WARGASERUJI – Pemberian grasi kepada Neil Bantleman, mantan guru Jakarta Intercultural School (JIS) pelaku pedofilia disesalkan oleh Komisi Perlindungan Anak Indonesia (KPAI). Grasi yang diberikan oleh Presiden Joko Widodo, menurut anggota KPAI Putu Elvina merupakan lembaran hitam terhadap upaya perlindungan anak di Indonesia.
Bentleman seorang terpidana kasus pelecehan seksual siswa JIS dengan hukuman 11 tahun penjara di tingkat kasasi oleh Mahkamah Agung. Setelah mendapatkan grasi,berkurang dari 11 tahun menjadi 5 tahun dan 1 bulan penjara serta denda Rp 100 juta. Bahkan ia telah bebas dari Lembaga Pemasyarakatan Klas 1 Cipinang sehak 21 juni 2019, dan dipulangkan ke negara asalnya. Dikutip dari cnnindonesia.com, (13/7).
Padahal kasus pelecehan seksual siswa JIS menjadi komitmen pemerintah memberi perlindungan pada anak-anak. Elvina mengatakan, pemberian grasi kepada terpidana kasus pelecehan seksual bertolak belakang dengan upaya pemerintah tersebut. Kembali memberikan gambaran pada kita bahwa lemahnya negara menghadapi pelaku kiriminal terutama warga asing.

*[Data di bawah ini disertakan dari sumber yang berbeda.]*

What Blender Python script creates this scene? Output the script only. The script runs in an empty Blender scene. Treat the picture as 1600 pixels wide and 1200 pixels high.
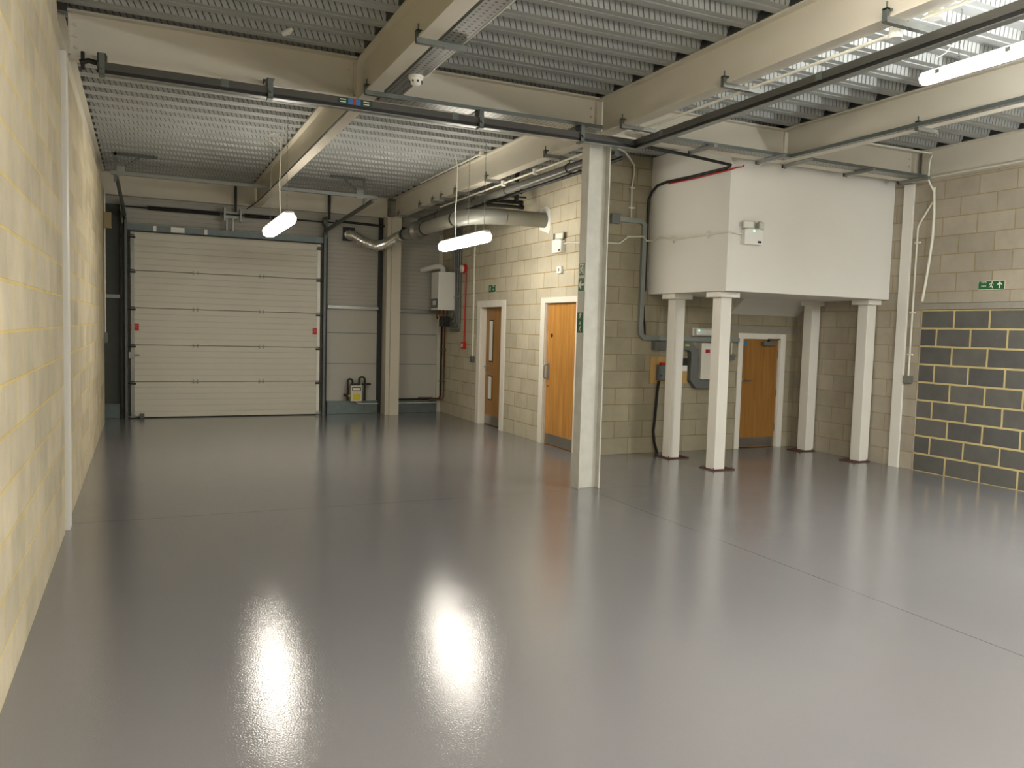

Kasus pedofilia makin marak terjadi karena tidak ada hukum yang tegas kepada pelakunya. Meskipun pada faktanya, pedofilia merupakan penyakit menular yang membahayakan moral dan kualitas generasi masa depan.
Menjadi pertanyaan bagi kita, bagaimana negara sejauh ini berperan dan menjalankan fungsinya secara optimal dalam memberikan rasa aman, pembinaan keimanan dan memberikan sanksi tegas terhadap berbagai tindakan kriminal pada anak-anak. Karena kasus kekerasan terhadap anak kini dapat dianggap sebagai bencana nasional.
Menghentikan jatuhnya korban dari tindakan pedofilia harus dilakukan dengan serius. Perlindungan menyeluruh bagi anak dari tindakan kekerasan baik seksual, fisik, maupun psikis mengharuskan negara membuat evaluasi menyeluruh atas kebijakan terkait berjalannya fungsi keluarga, adanya linkungan yang kondusif, kurikulum pendidikan yang sejalan, serta penegakan hukum.
Sementara penjagaan yang dilakukan oleh negara, yang menerapkan hukum-hukum Islam, peluang terjadinya tindak kekerasan pada anak akan dapat dihentikan. Sejarah gemilang peradaban Islam terbukti menjamin hak-hak anak generasi penerus Islam. Sistem hukum, sosial dan politik ekonominya berpadu menjaga dan menjamin tumbuh kembangnya generasi emas yang kuat, produktif dan bertaqwa.
Sudah selayaknya negera melakukan evaluasi secara total, tidak hanya kebijakan namun sistem yang melahirkan kebijakan tersebut. Jika sistem Islam telah memiliki visi penyelamatan generasi dengan menerapkan hukum pencegahan dini, lantas mengapa tidak diambil dan juga diterapkan di negeri ini?